Itamar Vieira Junior faz primeira leitura pública de novo romance na FliConquista
No livro Coração Sem Medo, o autor celebra a cultura e a herança da comunidade surda.

A 3ª Feira Literária de Vitória da Conquista (FliConquista) foi palco de um momento histórico. O escritor soteropolitano Itamar Vieira Junior, autor de Torto Arado e Salvar o Fogo, fez pela primeira vez uma leitura pública de um trecho de seu próximo romance, Coração Sem Medo, que será lançado em 13 de outubro pela editora Todavia.
Na Concha Acústica, lotada de estudantes e amantes da literatura, o autor apresentou passagens que já revelam sua marca registrada: cadência lírica, crítica social e riqueza cultural. Trechos como “Rita Preta desliza, serena, num ilê axé… o corpo se acende. Não é o ouro, nem os edifícios, nossa herança continua a ser carregada no Orí e no Ocan” e “Santa Rita Pescadeira é Tempo e lança a rede sobre a outra Rita. É minha, a encantada vibra ao redor de Rita Preta” emocionaram o público e reforçaram a importância da leitura como ato coletivo.
Após a leitura, aplausos e reconhecimento marcaram o encontro, que destacou a FliConquista como espaço de descobertas literárias e diálogo entre escritores e leitores. O escritor comemorou o momento: “É a primeira leitura que eu faço pública, tá? Em Conquista!”.
Confira na íntegra o texto lido por Itamar Vieira Junior:
“Rita Preta desliza, serena, num ilê axé. Não sente nenhum anseio, desejo, medo. É um sopro livre, a corrente leve de ar, levantando bandeirolas coloridas, alinhadas às ripas de madeira que seguram o telhado do barracão. Faz muito tempo que não participa de uma cerimônia de axé. Esteve presente apenas duas vezes depois de seu primeiro filho nascer.

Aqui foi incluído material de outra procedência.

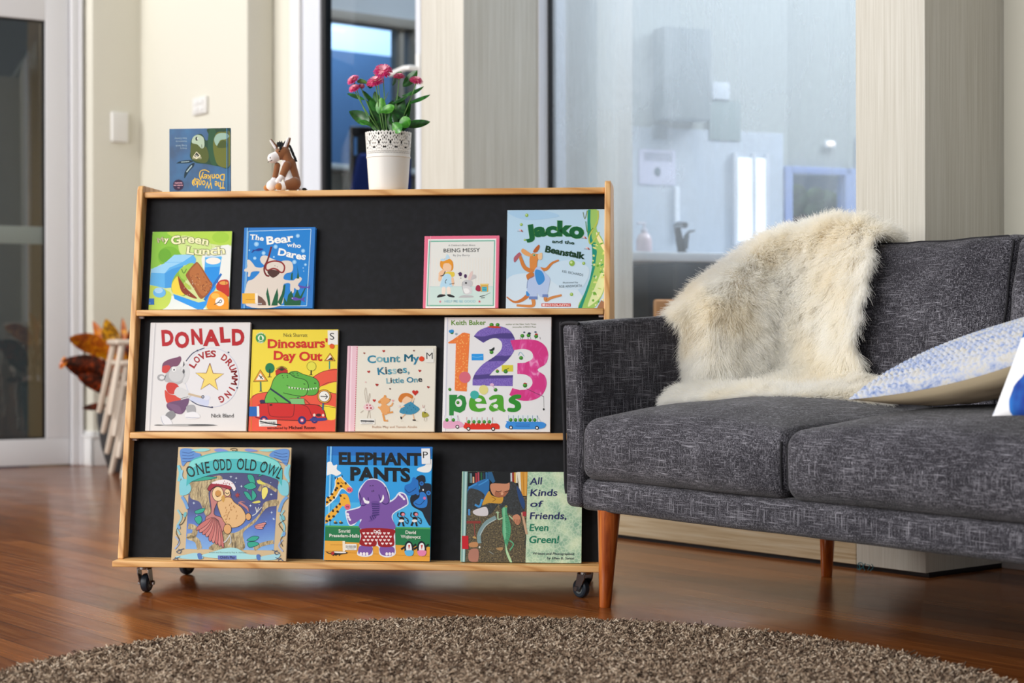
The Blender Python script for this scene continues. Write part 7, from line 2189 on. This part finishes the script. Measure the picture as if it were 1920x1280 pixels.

Não se recordava mais da sensação de estar numa celebração, nem dos sons dos atabaques, dos cantos, do branco das vestimentas em contraste com o negro da pele de sua gente. As janelas de madeira pintadas de azul estão abertas e uma luz especial toca o ambiente. Não é a luz de um dia ensolarado, mas um clarão difuso, afável, que ilumina a atmosfera e se integra à aura daquela comunidade que celebra Tempo.
Louvam a memória do que resistiu e se transformou na longa travessia por mar e terra, de vida e morte pelos séculos passados e os vindouros. Eis o verdadeiro tesouro e o corpo se acende. Não é o ouro, nem são os edifícios altos, modernos e seculares, nem mesmo a vastidão da terra a nos circundar. Nossa herança continua a ser carregada no Orí e no Ocan.
Resistiu ao mar, à exploração, aos castigos, à morte. Floresceu a cada manhã na mente e no corpo, fincou raízes no coração, cresceu como uma frondosa árvore, verde e viva. Transcendeu cada corpo, tornou-se sons, palavras, conhecimentos, cantos, movimentos. Arou e semeou o chão. Retirou do profundo da terra o que nomearam riqueza, ergueu grandes e pequenas cidades, fronteiras e nações, recriou mundos e deu sentido ao que parecia não ter.
Rita evolui no salão, gira, os braços flexionados se agitam. O branco de suas vestes reflete o brilho que a envolve, e as pessoas à sua volta cantam e batem palmas, saúdam o Tempo. Os corações de ontem e de hoje se unem num só. Ela dança, ela é o Tempo. Ela é Mazé, ela é Carmelita, é Donana.
Rita é o corpo dividido em cada um de seus filhos e dos filhos de seus filhos e de todos aqueles que ainda virão. Ela é os olhos dos que a glorificam em palmas e saudações. Zara tempo.
Então outra coisa Rita toma nos braços, embora ela não a conheça. Ela se apresenta sem mover a língua. Apareceu para sua mãe quando Rita se abrigava em seu ventre. Eis porque carrega seu nome. Uma alma tão antiga, sem começo nem fim, vinda dos primórdios da existência.
Conhecia o riso e o pranto, a boa e a má sorte, o gozo e a dor. Conhecia os caminhos trilhados por todos os que vieram antes e os caminhos que serão percorridos pelos que estão por vir.
Santa Rita Pescadeira é Tempo e lança a rede de apanhar peixe sobre a outra Rita. É minha, a encantada vibra ao redor de Rita Preta, empunhando a rede pesada e sem peixe, como se estivesse carregando uma arrastão de charéu. Sua dor é minha.
Oh, camimó, és um coração puro, és um coração sem medo.”